Muskies love cold dark weather circumstances, so summer may not be their cup of tea. However, they can adjust to high water temperature to an extent, so you still have a chance of catching them before they flee to deeper waters seeking lower temperatures if you target them before the sun starts burning the water surface. This prime time is either dusk or dawn, so set your alarm to these parts of the day for satisfying results.

When the sun is in the middle of the sky Muskies tend to seek shade or food. So if you’re fishing midday, make sure to cast your lures in weed beds and rocky areas. I’ve also caught Muskies in Creeks before, and I’ve made a detailed guide on how to catch a Muskie in a creek here.
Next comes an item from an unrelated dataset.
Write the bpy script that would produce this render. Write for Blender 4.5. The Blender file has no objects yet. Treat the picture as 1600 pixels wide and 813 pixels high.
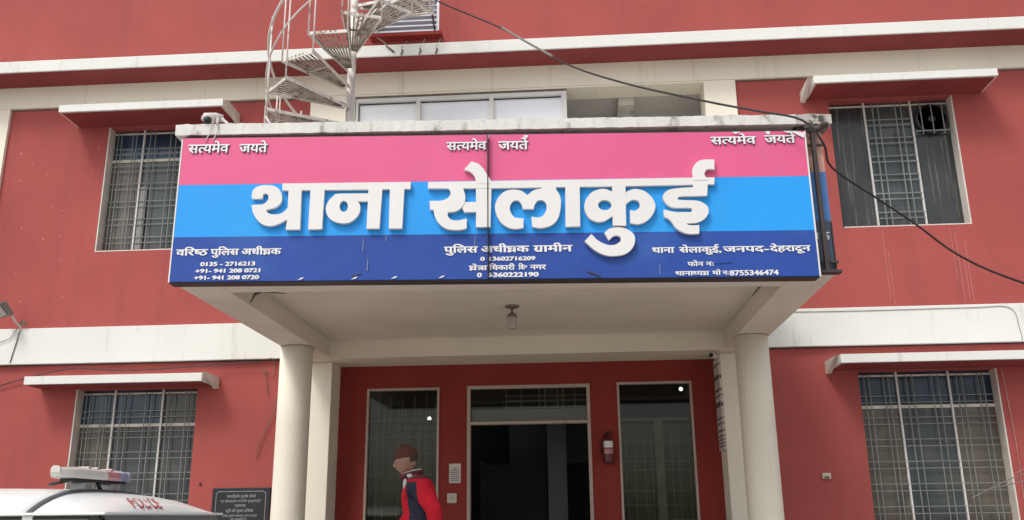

If you also have a minute, I think you will find my guide on catching Muskies in the New River quite useful if you’re planning on going fishing there anytime in the future.

Loved the article so far? Pin and share it on Pinterest and let other people know about it now!

And if you’re generally a musky fan whether it’s summer or winter, we invite you to watch “The Musky Hunter” show. Hosted by Jim Saric, he takes you on a new adventure every episode including the amazing Muskies.

Related Questions 

Where Do Muskies Go in the Summer? 

Muskies go deeper in the water in summer, but close to the same areas they’re found in around the spring and early summer. These places could be weed bed edges, ledges along with a point, rocky areas, drop-offs near the weed line, or deep weed lines. 

Is it hard to catch a muskie in the Summer?

No, it is not hard to catch a muskie in the summer. As a matter of fact, muskies tend to stay in shallow waters in the early and late parts of a summer day and they’re heavily feeding during this period so it’s easier to catch them.

Can You catch Muskie in late Summer? 

Yes, you can catch muskie in late summer where they’re roaming the shallow water, rocky areas, or weed lines. They’re found 12-to-15 feet (3.5-to-4.5 meters) in water in areas where the temperature isn’t high, and in less than 20 feet (6 meters) in hotter areas where it reaches 80°F (26.6°C).